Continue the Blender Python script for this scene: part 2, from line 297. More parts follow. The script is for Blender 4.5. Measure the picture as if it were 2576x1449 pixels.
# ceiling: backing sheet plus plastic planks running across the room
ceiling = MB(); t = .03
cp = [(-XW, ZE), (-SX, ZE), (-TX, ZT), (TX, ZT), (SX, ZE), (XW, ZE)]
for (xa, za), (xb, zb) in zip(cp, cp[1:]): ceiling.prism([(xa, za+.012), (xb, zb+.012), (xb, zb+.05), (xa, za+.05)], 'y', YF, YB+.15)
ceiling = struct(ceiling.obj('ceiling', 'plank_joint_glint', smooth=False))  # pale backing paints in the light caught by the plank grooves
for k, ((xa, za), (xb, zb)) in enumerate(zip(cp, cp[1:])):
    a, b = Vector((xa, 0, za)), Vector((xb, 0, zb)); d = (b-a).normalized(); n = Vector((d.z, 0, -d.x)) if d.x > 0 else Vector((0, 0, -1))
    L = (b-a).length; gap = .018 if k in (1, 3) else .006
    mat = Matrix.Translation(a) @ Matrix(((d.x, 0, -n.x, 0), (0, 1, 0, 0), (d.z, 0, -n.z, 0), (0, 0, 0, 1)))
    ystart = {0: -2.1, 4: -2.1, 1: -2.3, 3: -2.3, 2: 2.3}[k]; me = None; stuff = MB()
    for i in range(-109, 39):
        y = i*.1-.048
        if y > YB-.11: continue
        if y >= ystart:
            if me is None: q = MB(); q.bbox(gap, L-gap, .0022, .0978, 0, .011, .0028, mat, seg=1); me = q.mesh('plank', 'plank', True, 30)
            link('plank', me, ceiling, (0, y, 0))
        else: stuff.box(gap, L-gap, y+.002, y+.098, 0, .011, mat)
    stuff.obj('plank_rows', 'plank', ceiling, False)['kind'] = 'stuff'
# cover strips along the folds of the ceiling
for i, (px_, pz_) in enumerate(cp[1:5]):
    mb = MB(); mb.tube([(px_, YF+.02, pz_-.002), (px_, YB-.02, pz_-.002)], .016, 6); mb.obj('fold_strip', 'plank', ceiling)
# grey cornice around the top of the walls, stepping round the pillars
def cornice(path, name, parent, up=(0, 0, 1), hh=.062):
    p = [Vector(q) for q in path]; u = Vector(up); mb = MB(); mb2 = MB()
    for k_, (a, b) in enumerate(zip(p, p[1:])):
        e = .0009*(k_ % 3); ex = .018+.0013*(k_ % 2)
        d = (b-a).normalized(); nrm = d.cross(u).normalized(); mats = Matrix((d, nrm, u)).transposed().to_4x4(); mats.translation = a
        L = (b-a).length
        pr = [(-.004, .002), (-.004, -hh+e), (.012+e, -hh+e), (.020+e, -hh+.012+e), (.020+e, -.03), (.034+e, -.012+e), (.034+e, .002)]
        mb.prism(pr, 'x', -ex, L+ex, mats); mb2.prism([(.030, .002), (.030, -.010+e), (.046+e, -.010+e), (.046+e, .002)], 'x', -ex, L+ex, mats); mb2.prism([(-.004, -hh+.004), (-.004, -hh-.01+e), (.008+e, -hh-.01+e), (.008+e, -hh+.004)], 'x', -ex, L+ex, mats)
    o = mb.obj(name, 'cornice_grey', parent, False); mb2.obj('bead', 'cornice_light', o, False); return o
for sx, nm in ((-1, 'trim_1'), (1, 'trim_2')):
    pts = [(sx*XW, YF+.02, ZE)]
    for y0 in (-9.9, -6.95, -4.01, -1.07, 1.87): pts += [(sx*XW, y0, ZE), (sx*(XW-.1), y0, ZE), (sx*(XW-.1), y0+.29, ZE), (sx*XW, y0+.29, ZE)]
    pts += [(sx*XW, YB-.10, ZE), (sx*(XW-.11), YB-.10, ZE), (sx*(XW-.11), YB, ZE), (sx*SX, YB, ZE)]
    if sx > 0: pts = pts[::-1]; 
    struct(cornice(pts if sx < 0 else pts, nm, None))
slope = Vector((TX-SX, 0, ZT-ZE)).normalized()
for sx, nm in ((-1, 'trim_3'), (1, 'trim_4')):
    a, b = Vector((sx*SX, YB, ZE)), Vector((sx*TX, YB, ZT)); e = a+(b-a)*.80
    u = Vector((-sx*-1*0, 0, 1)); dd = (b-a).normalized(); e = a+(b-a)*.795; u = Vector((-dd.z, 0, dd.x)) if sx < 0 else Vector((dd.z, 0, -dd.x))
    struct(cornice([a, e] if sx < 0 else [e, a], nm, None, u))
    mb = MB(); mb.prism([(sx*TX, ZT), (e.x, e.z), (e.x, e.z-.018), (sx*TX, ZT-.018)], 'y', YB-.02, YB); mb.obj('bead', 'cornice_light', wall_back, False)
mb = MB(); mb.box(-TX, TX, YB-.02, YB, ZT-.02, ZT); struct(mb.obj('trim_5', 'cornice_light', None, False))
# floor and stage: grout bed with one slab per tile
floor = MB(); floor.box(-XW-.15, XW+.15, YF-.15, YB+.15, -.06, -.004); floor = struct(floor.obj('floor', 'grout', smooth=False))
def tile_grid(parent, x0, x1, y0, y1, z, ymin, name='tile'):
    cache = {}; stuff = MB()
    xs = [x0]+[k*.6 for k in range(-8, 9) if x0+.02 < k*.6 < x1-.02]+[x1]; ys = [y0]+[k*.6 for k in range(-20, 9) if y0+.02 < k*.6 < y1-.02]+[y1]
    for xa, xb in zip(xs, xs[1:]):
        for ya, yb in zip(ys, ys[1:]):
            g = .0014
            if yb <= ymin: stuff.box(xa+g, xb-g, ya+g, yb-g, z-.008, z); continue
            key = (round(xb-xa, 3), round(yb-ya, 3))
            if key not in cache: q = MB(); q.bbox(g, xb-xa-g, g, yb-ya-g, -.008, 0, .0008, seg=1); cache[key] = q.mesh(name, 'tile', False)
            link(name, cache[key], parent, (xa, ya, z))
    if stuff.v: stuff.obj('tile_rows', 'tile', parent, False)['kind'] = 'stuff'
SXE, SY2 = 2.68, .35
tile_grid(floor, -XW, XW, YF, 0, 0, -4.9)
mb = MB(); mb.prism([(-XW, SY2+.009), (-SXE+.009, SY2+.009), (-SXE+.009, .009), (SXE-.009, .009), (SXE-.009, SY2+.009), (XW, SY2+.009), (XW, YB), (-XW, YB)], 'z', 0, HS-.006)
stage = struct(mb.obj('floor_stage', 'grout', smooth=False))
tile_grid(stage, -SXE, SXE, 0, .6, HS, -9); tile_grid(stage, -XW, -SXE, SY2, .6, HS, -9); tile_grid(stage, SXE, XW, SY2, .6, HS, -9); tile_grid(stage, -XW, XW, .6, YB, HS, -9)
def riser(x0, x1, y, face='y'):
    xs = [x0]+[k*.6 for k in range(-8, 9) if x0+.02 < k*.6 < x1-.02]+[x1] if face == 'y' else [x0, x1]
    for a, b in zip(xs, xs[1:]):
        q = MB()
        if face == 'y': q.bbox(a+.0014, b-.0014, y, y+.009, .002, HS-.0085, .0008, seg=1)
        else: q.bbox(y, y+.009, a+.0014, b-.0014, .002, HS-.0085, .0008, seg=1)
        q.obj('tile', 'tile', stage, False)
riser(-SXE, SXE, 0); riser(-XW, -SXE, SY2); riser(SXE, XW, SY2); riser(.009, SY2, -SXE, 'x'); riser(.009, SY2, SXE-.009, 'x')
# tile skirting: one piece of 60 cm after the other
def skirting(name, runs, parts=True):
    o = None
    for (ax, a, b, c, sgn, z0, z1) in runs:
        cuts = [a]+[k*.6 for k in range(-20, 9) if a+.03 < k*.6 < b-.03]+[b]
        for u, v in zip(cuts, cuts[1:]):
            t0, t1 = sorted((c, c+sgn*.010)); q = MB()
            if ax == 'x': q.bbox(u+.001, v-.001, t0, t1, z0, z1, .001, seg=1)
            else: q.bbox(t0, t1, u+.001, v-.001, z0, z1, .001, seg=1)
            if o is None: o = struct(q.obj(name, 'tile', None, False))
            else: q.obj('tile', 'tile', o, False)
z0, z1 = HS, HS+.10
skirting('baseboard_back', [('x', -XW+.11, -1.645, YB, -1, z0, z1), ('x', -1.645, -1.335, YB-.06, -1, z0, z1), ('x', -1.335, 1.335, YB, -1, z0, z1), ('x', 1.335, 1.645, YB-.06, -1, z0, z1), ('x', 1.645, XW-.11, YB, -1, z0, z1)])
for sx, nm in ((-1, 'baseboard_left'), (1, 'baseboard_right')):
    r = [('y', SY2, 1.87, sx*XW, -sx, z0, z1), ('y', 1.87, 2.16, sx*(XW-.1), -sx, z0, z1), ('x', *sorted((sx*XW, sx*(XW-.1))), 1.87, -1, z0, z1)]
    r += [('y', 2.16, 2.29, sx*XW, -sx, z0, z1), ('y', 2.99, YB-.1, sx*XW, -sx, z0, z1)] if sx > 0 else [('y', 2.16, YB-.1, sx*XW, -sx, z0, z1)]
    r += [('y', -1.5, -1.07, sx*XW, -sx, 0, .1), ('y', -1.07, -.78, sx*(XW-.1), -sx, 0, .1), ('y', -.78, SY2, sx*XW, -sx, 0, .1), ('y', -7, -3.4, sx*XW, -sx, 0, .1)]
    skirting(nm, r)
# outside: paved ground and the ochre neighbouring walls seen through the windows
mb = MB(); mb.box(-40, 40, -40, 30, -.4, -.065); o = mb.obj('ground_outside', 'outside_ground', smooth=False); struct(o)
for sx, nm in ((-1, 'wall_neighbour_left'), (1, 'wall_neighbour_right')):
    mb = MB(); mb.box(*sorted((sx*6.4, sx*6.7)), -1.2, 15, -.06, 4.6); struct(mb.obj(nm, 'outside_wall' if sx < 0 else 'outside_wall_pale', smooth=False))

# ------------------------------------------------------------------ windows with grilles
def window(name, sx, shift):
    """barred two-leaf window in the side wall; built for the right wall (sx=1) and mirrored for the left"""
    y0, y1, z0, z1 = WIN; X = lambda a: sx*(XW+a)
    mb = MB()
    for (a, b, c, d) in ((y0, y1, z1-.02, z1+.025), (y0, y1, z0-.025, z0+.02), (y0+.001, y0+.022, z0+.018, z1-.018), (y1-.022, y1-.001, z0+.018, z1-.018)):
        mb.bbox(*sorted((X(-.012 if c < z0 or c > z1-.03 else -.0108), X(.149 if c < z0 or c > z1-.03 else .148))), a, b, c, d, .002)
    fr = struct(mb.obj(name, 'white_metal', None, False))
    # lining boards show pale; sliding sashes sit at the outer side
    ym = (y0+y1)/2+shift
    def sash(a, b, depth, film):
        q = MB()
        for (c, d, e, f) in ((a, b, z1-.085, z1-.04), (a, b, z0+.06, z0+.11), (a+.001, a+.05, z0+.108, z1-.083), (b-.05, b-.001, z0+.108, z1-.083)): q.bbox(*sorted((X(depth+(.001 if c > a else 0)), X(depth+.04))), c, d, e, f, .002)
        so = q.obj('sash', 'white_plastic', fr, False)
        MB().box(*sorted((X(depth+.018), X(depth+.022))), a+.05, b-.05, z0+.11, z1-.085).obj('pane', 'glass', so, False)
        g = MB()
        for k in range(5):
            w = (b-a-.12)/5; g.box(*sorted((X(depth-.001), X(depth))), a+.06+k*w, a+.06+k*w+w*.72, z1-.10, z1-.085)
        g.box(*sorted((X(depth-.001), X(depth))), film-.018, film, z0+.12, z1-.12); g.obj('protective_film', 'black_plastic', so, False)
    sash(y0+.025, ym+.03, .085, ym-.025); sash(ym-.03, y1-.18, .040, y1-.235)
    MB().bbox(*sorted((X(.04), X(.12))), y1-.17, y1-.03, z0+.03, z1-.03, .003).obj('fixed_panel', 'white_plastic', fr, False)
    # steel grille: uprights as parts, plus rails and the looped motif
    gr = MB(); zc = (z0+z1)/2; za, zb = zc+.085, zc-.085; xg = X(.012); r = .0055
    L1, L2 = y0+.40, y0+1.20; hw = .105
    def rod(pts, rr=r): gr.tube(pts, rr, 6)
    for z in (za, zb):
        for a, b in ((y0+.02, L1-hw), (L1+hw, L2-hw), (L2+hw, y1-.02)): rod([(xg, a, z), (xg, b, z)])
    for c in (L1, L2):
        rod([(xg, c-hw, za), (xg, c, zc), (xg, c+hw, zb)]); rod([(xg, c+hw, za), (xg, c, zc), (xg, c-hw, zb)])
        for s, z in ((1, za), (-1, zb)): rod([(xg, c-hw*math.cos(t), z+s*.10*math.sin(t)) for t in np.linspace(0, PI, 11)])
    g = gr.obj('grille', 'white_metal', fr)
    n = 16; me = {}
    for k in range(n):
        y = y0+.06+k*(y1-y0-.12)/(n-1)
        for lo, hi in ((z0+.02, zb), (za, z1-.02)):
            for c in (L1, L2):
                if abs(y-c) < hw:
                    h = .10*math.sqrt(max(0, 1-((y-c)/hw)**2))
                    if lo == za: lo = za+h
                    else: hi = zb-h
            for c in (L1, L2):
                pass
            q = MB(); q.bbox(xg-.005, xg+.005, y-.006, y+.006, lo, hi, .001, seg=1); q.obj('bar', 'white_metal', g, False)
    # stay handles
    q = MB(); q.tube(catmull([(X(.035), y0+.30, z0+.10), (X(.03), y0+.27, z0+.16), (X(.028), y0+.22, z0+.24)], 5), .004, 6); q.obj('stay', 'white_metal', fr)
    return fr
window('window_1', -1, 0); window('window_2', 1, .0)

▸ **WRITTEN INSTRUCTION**
Whichever lines contain the string "parts", select and copy them.

▸ **FINISHED ANSWER**
Continue the Blender Python script for this scene: part 2, from line 297. More parts follow. The script is for Blender 4.5. Measure the picture as if it were 2576x1449 pixels.
def skirting(name, runs, parts=True):
    # steel grille: uprights as parts, plus rails and the looped motif